The last few months have been hectic for me. I’ve helped run two very successful conferences. I’ve grown my client list exponentially. I’ve written more content, for more sources, than I have in the past year. My problem (and also advantage) is that I pour so much of myself into my work that when I’m done, I feel like I’m going to pass out. And I’ve learned something very important over the past couple of years.
Passing out is not the worst thing in the world.
I intentionally pass out whenever one of two things happen.
The first is when I’ve completed a project that was particularly draining. Yesterday I taught two master classes at an entrepreneurship conference the day after leading a group of realtors through a social media boot camp and last night I didn’t do ANYTHING. NOTHING. SQUAT.

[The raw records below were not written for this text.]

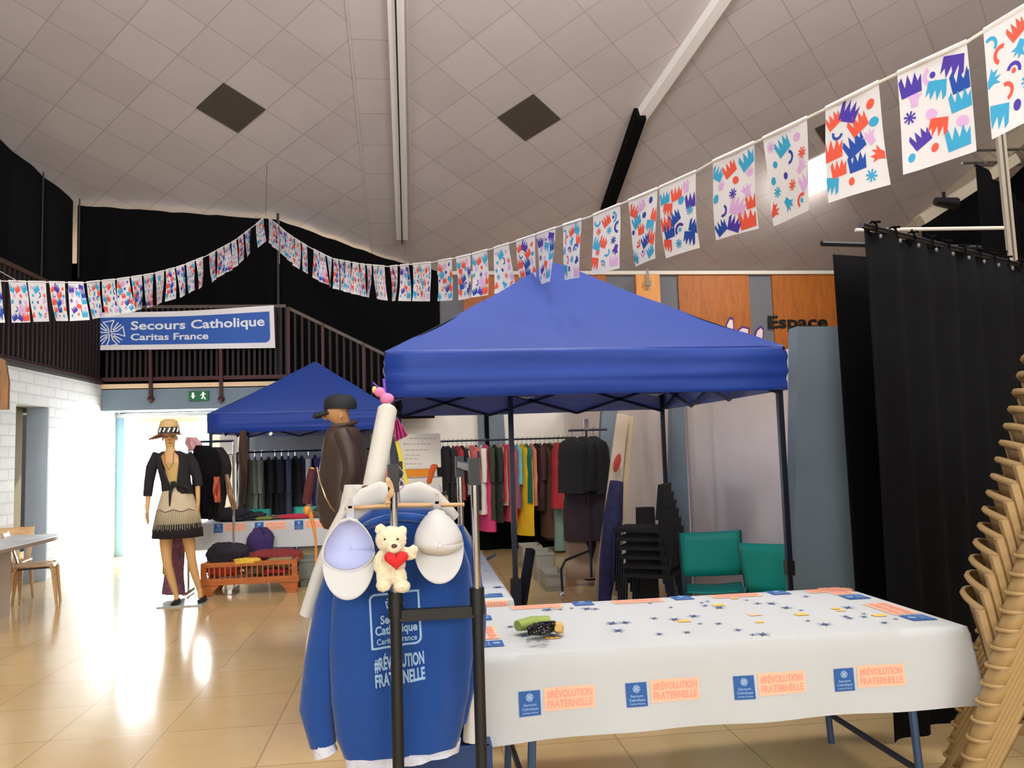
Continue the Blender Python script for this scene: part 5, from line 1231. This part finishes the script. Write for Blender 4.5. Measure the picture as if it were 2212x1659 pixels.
# face: nose, lips, ears
mb = MB(); h = FP(372, 950, -.09); mb.tube([h+Vector((.0, 0.015, .045)), h+Vector((.005, -.012, .005)), h+Vector((.0, 0.01, -.004))], [.008, .013, .008], 8); mb.build('nose', M_skin, mf)
mb = MB(); mb.ell(FP(373, 957, -.083), (.022, .010, .006), 10, 6); mb.build('lips', mat('lips', (150, 70, 60), .5), mf)
for dx in (-.03, .035):
    mb = MB(); mb.ell(FP(371, 944, -.082)+Vector((dx, 0, 0)), (.014, .008, .006), 10, 6); mb.build('eye', M_blackp, mf)
mb = MB(); mb.ell(FP(352, 947, 0.0), (.010, .02, .03), 10, 6); mb.ell(FP(382, 947, 0.0), (.010, .02, .03), 10, 6); mb.build('ears', M_skin, mf)
# cardigan
def bring(x, y, rx, ry, n=28, a0=0, a1=2*PI, dy=0, closed=True):
    c = FP(x, y, dy); return [c+Vector((rx*math.cos(a0+(a1-a0)*k/(n if closed else n-1)), ry*math.sin(a0+(a1-a0)*k/(n if closed else n-1)), 0)) for k in range(n)]
mb = MB(); rg = []
for (x, y, rx, ry, gap) in ((370, 975, .085, .075, .65), (371, 983, .17, .10, .6), (374, 1000, .168, .125, .58), (377, 1020, .158, .13, .45), (380, 1040, .148, .118, .28), (383, 1056, .155, .122, .16), (385, 1066, .16, .125, .30)):
    a0 = -PI/2+gap; rg.append(bring(x, y, rx, ry, 28, a0, a0+2*PI-2*gap, 0, False))
mb.loft(rg, cap=False, closed=False); cd = mb.build('cardigan', mat('cardigan_black', (30, 27, 30), .95, bump=.3, bscale=100), mf, solid=.01, angle=80)
for pts in ([(342, 981, 0), (327, 1010, .01), (321, 1040, .02), (319, 1072, -.005)], [(402, 981, 0), (416, 1005, .02), (424, 1032, .04), (428, 1050, .02)]):
    mb = MB(); mb.tube([FP(*q) for q in pts], [.062, .060, .052, .046], 14); mb.build('cardigan_sleeve', mat('cardigan_black', (30, 27, 30), .95), mf)
mb = MB(); mb.tube([FP(381, 1044, -.13), FP(377, 1065, -.16), FP(376, 1092, -.15)], [.022, .014, .008], 8); mb.tube([FP(382, 1044, -.13), FP(412, 1052, -.12), FP(418, 1064, -.12)], [.02, .016, .014], 8); mb.tube([FP(381, 1040, -.13), FP(384, 1050, -.14)], .028, 10)
mb.build('cardigan_tie', mat('cardigan_black', (30, 27, 30), .95), cd)
mb = MB(); rg = [bring(377, 1000, .10, .112, 24), bring(379, 1030, .118, .112, 24), bring(381, 1056, .122, .112, 24)]; mb.loft(rg, cap=False)
mb.build('top', mat('top_tan', (190, 160, 96), .9), mf)
mb = MB(); mb.tube([FP(360, 976, -.085), FP(364, 1000, -.13), FP(374, 1014, -.15), FP(382, 1000, -.13), FP(380, 976, -.08)], .003, 5); mb.build('necklace', M_brown, mf)
# skirt with fringe and black hem
M_knit = mat('cream_knit', (196, 180, 150), .95, bump=.6, bscale=60, var=.12, vscale=20)
mb = MB(); rg = [bring(382, 1052, .135, .115, 32), bring(383, 1075, .17, .14, 32), bring(384, 1105, .215, .165, 32), bring(384, 1135, .235, .18, 32)]; mb.loft(rg, cap=False); sk_ = mb.build('skirt', M_knit, mf, solid=.01)
mb = MB(); mb.loft([bring(384, 1130, .238, .182, 32), bring(384, 1142, .250, .19, 32), bring(384, 1160, .256, .195, 32)], cap=False); mb.build('skirt_hem', mat('skirt_black', (24, 20, 22), .95), sk_, solid=.012, label='broad black hem of the skirt')
mb = MB(); mb2 = MB(); nf = 64
for k in range(nf):
    a_ = 2*PI*k/nf; zig = 0.028*abs(((k % 8)/4)-1)
    c = FP(384, 1098); t0 = c+Vector((.212*math.cos(a_), .168*math.sin(a_), zig-0.03)); t1 = c+Vector((.252*math.cos(a_+.02), .195*math.sin(a_+.02), -0.205-.01*(k % 3)))
    mb.tube([t0, t1], [.006, .004], 4)
    t2 = c+Vector((.214*math.cos(a_), .170*math.sin(a_), zig-.03)); a2 = a_+2*PI/nf; z2 = 0.028*abs((((k+1) % 8)/4)-1); mb2.tube([t2, c+Vector((.214*math.cos(a2), .170*math.sin(a2), z2-.03))], .004, 4)
mb.build('fringe', mat('fringe', (160, 146, 120), .95), sk_); mb2.build('zigzag_trim', mat('trim_dark', (70, 56, 46), .9), sk_)
# straw hat
mb = MB(); c = FP(365, 930, 0)
prof = [(.0, .125), (.05, .122), (.085, .10), (.098, .06), (.104, .01), (.110, -.03)]
mb.loft([[c+Vector((r*math.cos(a), r*1.1*math.sin(a), z)) for a in [2*PI*k/24 for k in range(24)]] for r, z in [(max(r, .004), z) for r, z in prof]], cap=True); hcr = mb.build('hat_crown', mat('straw', (206, 172, 118), .85, bump=.6, bscale=120), mf)
mb = MB(); mb.loft([[c+Vector(((.108+.07*t)*math.cos(a)-(.03*t), (.118+.06*t)*math.sin(a), -.035-.05*t*(0.2+max(0, -math.cos(a))))) for a in [2*PI*k/24 for k in range(24)]] for t in (0, .5, 1)], cap=False); mb.build('hat_brim', mat('straw_brown', (150, 96, 60), .85), mf, solid=.004)
mb = MB()
mb.loft([[c+Vector((r*math.cos(a), r*1.1*math.sin(a), z)) for a in [2*PI*k/24 for k in range(24)]] for r, z in ((.105, .035), (.112, -.035))], cap=False, m=0)
for k in range(14):
    a = 2*PI*k/14; mb.tube([c+Vector((.110*math.cos(a), .121*math.sin(a), -.02)), c+Vector((.109*math.cos(a+.18), .120*math.sin(a+.18), .025))], .010, 5, m=1)
mb.build('hat_band', [M_blackp, M_white], hcr, label='black and white checked hat band')
for (x, y, dy) in ((385, 1307, -.08), (437, 1301, 0.0)):
    mb = MB(); c = FP(x, y, dy); c.z = max(.03, c.z); mb.ell(c+Vector((0, 0, .0)), (.045, .125, .03), 14, 8); mb.tube([c+Vector((0, .10, .02)), Vector((c.x, c.y+.12, 0.01))], [.02, .01], 8); mb.build('shoe', M_blackp, mf)
mb = MB(); bp0 = FP(398, 1310); mb.box((bp0.x, Yf+.02, .008), (.46, .42, .015)); mb.build('base_plate', mat('glass_base', (170, 180, 176), .15), mf, smooth=False)

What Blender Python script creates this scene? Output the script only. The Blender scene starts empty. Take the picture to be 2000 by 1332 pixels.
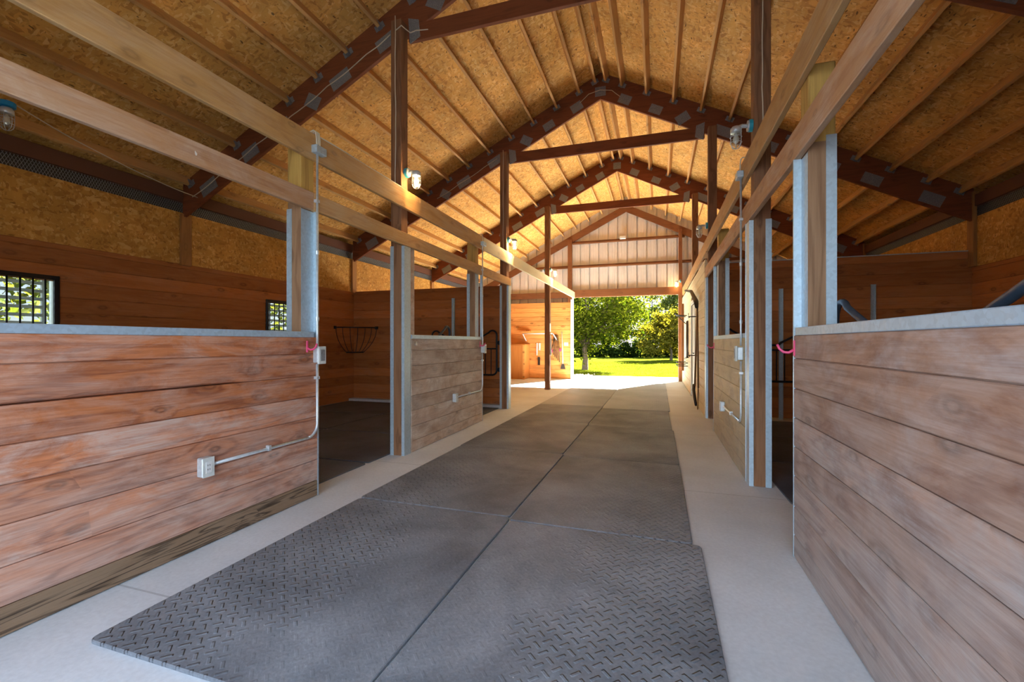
import bpy, bmesh, math, random
from mathutils import Vector, Matrix

S = bpy.context.scene
C = S.collection
R = random.Random(7)
PI = math.pi

# ------------------------------------------------------------------ camera
cam_d = bpy.data.cameras.new('camera')
cam_d.sensor_width = 36.0
cam_d.lens = 874.0 / 2000.0 * 36.0
cam_d.shift_y = 0.001
cam_d.clip_start = 0.03
cam_d.clip_end = 400
cam = bpy.data.objects.new('camera', cam_d)
C.objects.link(cam)
cam.location = (0, 0, 1.235)
cam.rotation_euler = (math.radians(90), 0, math.atan(283.0 / 874.0))
S.camera = cam
S.view_settings.view_transform = 'Standard'
S.view_settings.look = 'None'
S.view_settings.gamma = 1
S.view_settings.use_curve_mapping = False
S.view_settings.exposure = 1.7

# ------------------------------------------------------------------ world, sun
SUN_EL = math.radians(36.7)
SUN_AZ = math.radians(26.6)
SKY_STRENGTH = 0.13
BACK_SKY_FILL = 5.6  # sky behind the camera boosted, added fill light for the near interior
w = bpy.data.worlds.new('world'); S.world = w; w.use_nodes = True
nt = w.node_tree; nt.nodes.clear()
out = nt.nodes.new('ShaderNodeOutputWorld'); bg = nt.nodes.new('ShaderNodeBackground')
sky = nt.nodes.new('ShaderNodeTexSky'); sky.sky_type = 'NISHITA'; sky.sun_disc = False
sky.sun_elevation = SUN_EL; sky.sun_rotation = SUN_AZ; sky.altitude = 200; sky.air_density = 1.0; sky.dust_density = 1.6
tc = nt.nodes.new('ShaderNodeTexCoord'); sep = nt.nodes.new('ShaderNodeSeparateXYZ')
nt.links.new(tc.outputs['Generated'], sep.inputs[0])
mr = nt.nodes.new('ShaderNodeMapRange'); mr.interpolation_type = 'SMOOTHSTEP'
mr.inputs['From Min'].default_value = -0.1; mr.inputs['From Max'].default_value = -0.7
mr.inputs['To Min'].default_value = 1.0; mr.inputs['To Max'].default_value = BACK_SKY_FILL
nt.links.new(sep.outputs['Y'], mr.inputs['Value'])
haze = nt.nodes.new('ShaderNodeMix'); haze.data_type = 'RGBA'; haze.inputs[0].default_value = 0.8
haze.inputs[7].default_value = (1.75, 2.05, 2.45, 1)      # bright thin cloud over the whole sky
nt.links.new(sky.outputs[0], haze.inputs[6])
vm = nt.nodes.new('ShaderNodeVectorMath'); vm.operation = 'SCALE'
nt.links.new(haze.outputs[2], vm.inputs[0]); nt.links.new(mr.outputs[0], vm.inputs['Scale'])
nt.links.new(vm.outputs[0], bg.inputs[0]); bg.inputs[1].default_value = SKY_STRENGTH
nt.links.new(bg.outputs[0], out.inputs[0])

sun_d = bpy.data.lights.new('sun', 'SUN'); sun_d.energy = 34.0; sun_d.color = (1.0, 0.94, 0.82); sun_d.angle = math.radians(0.6)
sun = bpy.data.objects.new('sun', sun_d); C.objects.link(sun)
dirv = Vector((math.sin(SUN_AZ) * math.cos(SUN_EL), math.cos(SUN_AZ) * math.cos(SUN_EL), math.sin(SUN_EL)))
sun.rotation_euler = dirv.to_track_quat('Z', 'Y').to_euler()
LAMP_POWER = 110.0
LAMP_COLOR = (1.0, 0.66, 0.32)

# ------------------------------------------------------------------ node helpers
def new_mat(name):
    m = bpy.data.materials.new(name); m.use_nodes = True
    n = m.node_tree; n.nodes.clear()
    o = n.nodes.new('ShaderNodeOutputMaterial'); b = n.nodes.new('ShaderNodeBsdfPrincipled')
    n.links.new(b.outputs[0], o.inputs[0])
    return m, n, b, o

def mathn(n, op, a, b=None, clamp=False):
    x = n.nodes.new('ShaderNodeMath'); x.operation = op; x.use_clamp = clamp
    for i, v in enumerate((a, b)):
        if v is None: continue
        if isinstance(v, (int, float)): x.inputs[i].default_value = v
        else: n.links.new(v, x.inputs[i])
    return x.outputs[0]

def mixc(n, f, a, b, mode='MIX'):
    x = n.nodes.new('ShaderNodeMix'); x.data_type = 'RGBA'; x.blend_type = mode
    for i, v in ((0, f), (6, a), (7, b)):
        if isinstance(v, (int, float)): x.inputs[i].default_value = v
        elif isinstance(v, tuple): x.inputs[i].default_value = (v[0], v[1], v[2], 1)
        else: n.links.new(v, x.inputs[i])
    return x.outputs[2]

def ramp(n, v, stops):
    x = n.nodes.new('ShaderNodeValToRGB'); e = x.color_ramp.elements
    while len(e) < len(stops): e.new(0.5)
    for i, (p, c) in enumerate(stops):
        e[i].position = p
        e[i].color = (c, c, c, 1) if isinstance(c, (int, float)) else (c[0], c[1], c[2], 1)
    n.links.new(v, x.inputs[0]); return x.outputs[0]

def noise(n, vec, scale, detail=4, rough=0.55, dist=0.0):
    x = n.nodes.new('ShaderNodeTexNoise'); n.links.new(vec, x.inputs['Vector'])
    x.inputs['Scale'].default_value = scale; x.inputs['Detail'].default_value = detail
    x.inputs['Roughness'].default_value = rough; x.inputs['Distortion'].default_value = dist
    return x.outputs['Fac']

def voro(n, vec, scale, feature='F1'):
    x = n.nodes.new('ShaderNodeTexVoronoi'); x.feature = feature
    n.links.new(vec, x.inputs['Vector']); x.inputs['Scale'].default_value = scale
    return x

def coords(n, per_board=True):
    tc = n.nodes.new('ShaderNodeTexCoord'); oi = n.nodes.new('ShaderNodeObjectInfo'); ge = n.nodes.new('ShaderNodeNewGeometry')
    r = mathn(n, 'MULTIPLY', oi.outputs['Random'], 37.0)
    isl = ge.outputs['Random Per Island']
    if per_board: r = mathn(n, 'ADD', r, mathn(n, 'MULTIPLY', isl, 61.0))
    cb = n.nodes.new('ShaderNodeCombineXYZ')
    for i in range(3): n.links.new(r, cb.inputs[i])
    va = n.nodes.new('ShaderNodeVectorMath'); va.operation = 'ADD'
    n.links.new(tc.outputs['Object'], va.inputs[0]); n.links.new(cb.outputs[0], va.inputs[1])
    return va.outputs[0], isl, oi.outputs['Random'], tc.outputs['Object']

def scaled(n, vec, s):
    x = n.nodes.new('ShaderNodeVectorMath'); x.operation = 'MULTIPLY'
    n.links.new(vec, x.inputs[0]); x.inputs[1].default_value = s
    return x.outputs[0]

def bump(n, b, h, strength=0.4, dist=0.01):
    x = n.nodes.new('ShaderNodeBump'); x.inputs['Strength'].default_value = strength; x.inputs['Distance'].default_value = dist
    n.links.new(h, x.inputs['Height']); n.links.new(x.outputs[0], b.inputs['Normal'])

def stretch(axis, along, across):
    return tuple(along if i == 'xyz'.index(axis) else across for i in range(3))

def wood(name, light, dark, axis='y', haze=None, haze_amt=0.0, haze_stretch=3.0, knots=0.35, rough=0.7, var=0.25, specks=0.0, grain=1.0, stains=None, stain_amt=0.0, ringk=26.0, grime=None):
    m, n, b, o = new_mat(name)
    v, isl, orr, raw = coords(n)
    sv = scaled(n, v, stretch(axis, 0.9, 9.0))
    n1 = noise(n, sv, 0.8, 3, 0.5, 0.5)
    sxyz = n.nodes.new('ShaderNodeSeparateXYZ'); n.links.new(v, sxyz.inputs[0])
    al = sxyz.outputs['xyz'.index(axis)]
    ac = sxyz.outputs[2] if axis != 'z' else mathn(n, 'ADD', sxyz.outputs[0], sxyz.outputs[1])
    kc = n.nodes.new('ShaderNodeCombineXYZ'); n.links.new(mathn(n, 'MULTIPLY', al, 2.6), kc.inputs[0]); n.links.new(mathn(n, 'MULTIPLY', ac, 5.6), kc.inputs[1])
    kv = n.nodes.new('ShaderNodeTexVoronoi'); kv.voronoi_dimensions = '2D'; kv.inputs['Scale'].default_value = 1.0; n.links.new(kc.outputs[0], kv.inputs['Vector'])
    kcol = n.nodes.new('ShaderNodeSeparateColor'); n.links.new(kv.outputs['Color'], kcol.inputs[0])
    kgate = mathn(n, 'GREATER_THAN', kcol.outputs[0], 0.66)
    ksize = mathn(n, 'ADD', mathn(n, 'MULTIPLY', kcol.outputs[1], 0.6), 0.7)
    kd = mathn(n, 'DIVIDE', kv.outputs['Distance'], ksize)
    swirl = mathn(n, 'MULTIPLY', ramp(n, kd, [(0.0, 1.0), (0.22, 0.45), (0.5, 0.0)]), mathn(n, 'MULTIPLY', kgate, 0.5 * knots))
    n1 = mathn(n, 'ADD', n1, swirl)
    rings = mathn(n, 'ADD', mathn(n, 'MULTIPLY', mathn(n, 'SINE', mathn(n, 'MULTIPLY', n1, ringk)), 0.5), 0.5)
    rings = ramp(n, rings, [(0.0, 0.0), (0.35, 0.75), (1.0, 1.0)])
    fine = ramp(n, noise(n, scaled(n, v, stretch(axis, 1.6, 50.0)), 2.0, 5, 0.7), [(0.3, 0.0), (0.7, 1.0)])
    g = mathn(n, 'ADD', mathn(n, 'MULTIPLY', rings, 0.55), mathn(n, 'MULTIPLY', fine, 0.7))
    g = mathn(n, 'ADD', mathn(n, 'MULTIPLY', mathn(n, 'SUBTRACT', g, 0.55), grain), 0.5, True)
    col = mixc(n, g, dark, light)
    # board to board difference
    bv = mathn(n, 'ADD', mathn(n, 'MULTIPLY', isl, var), 1.0 - var * 0.5)
    bv = mathn(n, 'MULTIPLY', bv, mathn(n, 'ADD', mathn(n, 'MULTIPLY', orr, var), 1.0 - var * 0.5))
    hsv = n.nodes.new('ShaderNodeHueSaturation'); n.links.new(bv, hsv.inputs['Value']); n.links.new(col, hsv.inputs['Color'])
    col = hsv.outputs[0]
    if knots > 0:
        kr = mathn(n, 'MULTIPLY', ramp(n, kd, [(0.0, 0.35), (0.05, 0.5), (0.075, 1.0), (0.10, 0.9), (0.14, 0.25), (0.24, 0.0)]), kgate)
        col = mixc(n, mathn(n, 'MULTIPLY', kr, knots), col, tuple(c * 0.32 for c in dark))
    if stains:
        st = ramp(n, noise(n, scaled(n, v, stretch(axis, 2.2, 5.0)), 1.1, 5, 0.6, 0.8), [(0.48, 0.0), (0.62, 1.0)])
        col = mixc(n, mathn(n, 'MULTIPLY', st, stain_amt), col, stains)
    if haze:
        hz = noise(n, scaled(n, v, stretch(axis, 1.0, haze_stretch)), 2.2, 9, 0.72, 0.6)
        hz = ramp(n, hz, [(0.42, 0.0), (0.64, 1.0)])
        hz = mathn(n, 'MULTIPLY', hz, mathn(n, 'ADD', mathn(n, 'MULTIPLY', isl, 0.7), 0.55))
        hf = mathn(n, 'MULTIPLY', hz, mathn(n, 'ADD', mathn(n, 'MULTIPLY', fine, 0.8), 0.45))
        col = mixc(n, mathn(n, 'MULTIPLY', hf, haze_amt, True), col, haze)
    if grime:
        gcol, gtop, gamt = grime
        tcz = n.nodes.new('ShaderNodeSeparateXYZ'); n.links.new(raw, tcz.inputs[0])
        gz = mathn(n, 'SUBTRACT', 1.0, mathn(n, 'DIVIDE', tcz.outputs[2], gtop), True)
        gz = mathn(n, 'ADD', gz, mathn(n, 'MULTIPLY', mathn(n, 'SUBTRACT', noise(n, v, 2.4, 5, 0.65), 0.5), 0.8), True)
        col = mixc(n, mathn(n, 'MULTIPLY', gz, gamt), col, mixc(n, 1.0, gcol, ramp(n, g, [(0.0, 0.6), (1.0, 1.15)]), 'MULTIPLY'))
    if specks > 0:
        sp = voro(n, scaled(n, v, (1, 1, 0.45) if axis != 'z' else (1, 1, 0.5)), 9.0)
        f = mathn(n, 'MULTIPLY', mathn(n, 'LESS_THAN', sp.outputs['Distance'], 0.07), mathn(n, 'GREATER_THAN', noise(n, v, 2.3, 2), 1.0 - specks))
        col = mixc(n, mathn(n, 'MULTIPLY', f, 0.8), col, (0.85, 0.84, 0.8))
    n.links.new(col, b.inputs['Base Color'])
    b.inputs['Roughness'].default_value = rough
    b.inputs['Specular IOR Level'].default_value = 0.3
    bump(n, b, g, 0.25, 0.004)
    return m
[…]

We try to hold on to what we’re coming out of and that can be really hard on the next thing. Don’t hold on to your past mistakes. They’re done. And don’t rest on your laurels. They’re useless. Take your time and focus on every single project you’re working on.
The second is when I have failed. And if you’re trying hard enough, there’s a good chance you’re going to fail. Failure is NOT the end of the world. I’m not one of those people who believe that you learn much through failure. I think if you launch a company and it fails, you learn that that particular company was a failure. It doesn’t mean that YOU are a failure.
So when I’ve failed at something (it happens) I hit that reset button that I talked about earlier. I clean up. I look at a blank piece of paper. This is what I mean when I talk about intentionally passing out. It’s hitting the reset button. It’s walking away.
The point of all this is that running your own business, starting your own thing, going your own way is hard and sometimes you’re going to feel like an absolute screw up. Sometimes you’re going to feel like you’ve made every wrong turn that you could ever imagine. And in those moments, you need to remember two things.
You are in a big boat with a lot of really great people.
Whatever happens, you’re going to be fine and you’re never ever going to stop.